Marc Andreessen on diversity in the tech industry

(written by lawrence krubner, however indented passages are often quotes). You can contact lawrence at: lawrence@krubner.com, or follow me on Twitter.

Marc Andreessen makes a good point about the diversity of males in the tech industry. But there are some racial groups that are left out of the industry, in particular, blacks and hispanics. The tech industry is one of the few industries that is fast growing and high paying, so it is important that groups that have been historically discriminated against, in the USA, be included. Also, Andreessen’s point mostly applies to men, not women.
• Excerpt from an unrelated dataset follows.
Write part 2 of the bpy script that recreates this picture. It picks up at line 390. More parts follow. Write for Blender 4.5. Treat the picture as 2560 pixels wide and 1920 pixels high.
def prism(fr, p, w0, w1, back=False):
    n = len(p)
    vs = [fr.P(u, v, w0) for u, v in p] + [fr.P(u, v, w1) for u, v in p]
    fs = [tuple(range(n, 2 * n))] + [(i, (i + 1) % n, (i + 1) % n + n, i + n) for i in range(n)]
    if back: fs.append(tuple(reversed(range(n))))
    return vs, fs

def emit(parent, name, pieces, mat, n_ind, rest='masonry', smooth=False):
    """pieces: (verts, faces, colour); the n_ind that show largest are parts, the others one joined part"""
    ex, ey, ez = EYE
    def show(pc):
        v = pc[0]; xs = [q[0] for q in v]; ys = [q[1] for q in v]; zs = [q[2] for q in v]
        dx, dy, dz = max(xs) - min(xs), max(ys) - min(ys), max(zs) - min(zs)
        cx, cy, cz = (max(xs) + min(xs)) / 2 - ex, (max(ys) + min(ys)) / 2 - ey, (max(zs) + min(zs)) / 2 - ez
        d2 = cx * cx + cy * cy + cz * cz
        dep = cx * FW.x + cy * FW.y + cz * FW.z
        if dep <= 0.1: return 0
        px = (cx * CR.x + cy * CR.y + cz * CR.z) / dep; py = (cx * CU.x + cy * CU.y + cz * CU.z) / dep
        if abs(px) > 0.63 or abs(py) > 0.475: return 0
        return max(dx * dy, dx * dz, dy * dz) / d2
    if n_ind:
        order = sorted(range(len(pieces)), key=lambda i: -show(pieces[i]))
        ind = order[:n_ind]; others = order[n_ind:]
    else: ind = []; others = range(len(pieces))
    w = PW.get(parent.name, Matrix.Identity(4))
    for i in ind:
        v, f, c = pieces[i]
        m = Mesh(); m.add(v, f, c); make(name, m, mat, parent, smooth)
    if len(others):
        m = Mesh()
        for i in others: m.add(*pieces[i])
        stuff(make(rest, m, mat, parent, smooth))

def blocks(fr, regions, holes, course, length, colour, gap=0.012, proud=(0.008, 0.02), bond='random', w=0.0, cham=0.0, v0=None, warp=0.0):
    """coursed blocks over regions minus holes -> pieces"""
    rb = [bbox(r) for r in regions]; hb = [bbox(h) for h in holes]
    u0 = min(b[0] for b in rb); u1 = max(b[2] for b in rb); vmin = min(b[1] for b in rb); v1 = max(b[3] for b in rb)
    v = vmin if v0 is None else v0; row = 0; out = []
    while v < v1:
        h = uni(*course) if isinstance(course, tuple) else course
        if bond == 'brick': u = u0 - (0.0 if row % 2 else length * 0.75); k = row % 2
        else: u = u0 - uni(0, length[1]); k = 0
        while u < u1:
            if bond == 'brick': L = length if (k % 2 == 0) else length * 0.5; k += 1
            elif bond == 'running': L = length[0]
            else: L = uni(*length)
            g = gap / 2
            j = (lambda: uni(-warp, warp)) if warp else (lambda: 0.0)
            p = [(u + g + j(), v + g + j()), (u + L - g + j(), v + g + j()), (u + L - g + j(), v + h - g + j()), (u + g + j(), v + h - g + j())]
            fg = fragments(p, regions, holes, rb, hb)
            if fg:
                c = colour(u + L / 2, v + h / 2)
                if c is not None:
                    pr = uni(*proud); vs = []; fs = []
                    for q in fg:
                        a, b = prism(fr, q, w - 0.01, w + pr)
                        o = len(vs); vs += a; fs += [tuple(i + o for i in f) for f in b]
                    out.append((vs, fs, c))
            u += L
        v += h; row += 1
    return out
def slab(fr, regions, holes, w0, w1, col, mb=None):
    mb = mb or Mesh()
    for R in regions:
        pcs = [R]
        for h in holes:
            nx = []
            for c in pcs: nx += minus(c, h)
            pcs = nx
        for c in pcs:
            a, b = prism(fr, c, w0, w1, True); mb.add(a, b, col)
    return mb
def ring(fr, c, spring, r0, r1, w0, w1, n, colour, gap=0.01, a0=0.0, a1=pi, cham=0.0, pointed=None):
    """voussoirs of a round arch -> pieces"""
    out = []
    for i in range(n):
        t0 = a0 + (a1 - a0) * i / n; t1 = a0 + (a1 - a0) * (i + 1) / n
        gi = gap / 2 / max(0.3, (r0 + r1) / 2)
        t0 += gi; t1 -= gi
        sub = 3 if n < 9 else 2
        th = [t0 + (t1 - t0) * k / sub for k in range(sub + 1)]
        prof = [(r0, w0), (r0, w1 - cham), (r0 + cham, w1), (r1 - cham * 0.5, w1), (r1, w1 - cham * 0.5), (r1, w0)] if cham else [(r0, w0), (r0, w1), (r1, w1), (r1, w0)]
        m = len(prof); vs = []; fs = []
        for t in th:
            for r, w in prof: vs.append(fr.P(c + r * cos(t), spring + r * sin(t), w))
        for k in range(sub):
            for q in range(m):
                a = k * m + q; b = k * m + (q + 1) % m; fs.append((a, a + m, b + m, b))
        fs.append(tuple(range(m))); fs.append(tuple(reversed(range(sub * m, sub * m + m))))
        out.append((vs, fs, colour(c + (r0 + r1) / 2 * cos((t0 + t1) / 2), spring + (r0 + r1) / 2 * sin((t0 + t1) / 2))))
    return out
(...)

I think the critique that Silicon Valley companies are deliberately, systematically discriminatory is incorrect, and there are two reasons to believe that that’s the case. No. 1, these companies are like the United Nations internally. All the diversity studies say that the engineering population is like 70 percent white and Asian. Let’s dig into that for a second. First, apparently Asian doesn’t count as diverse. And then “white”: When you actually go in these companies, what you find is it’s American people, but it’s also Russians, and Eastern Europeans, and French, and German, and British. And then there are the Chinese, Japanese, Koreans, Thais, Indonesians, and Vietnamese. All these different countries, all these different cultures. To believe in a systematic pattern of discrimination, you’d have to believe that we’re discriminatory toward certain people without being discriminatory at all toward an extremely broad range of ethnicities and religions. Because of Pakistanis, we’re seeing a higher-than-ever proportion of Muslim employees in a lot of our companies.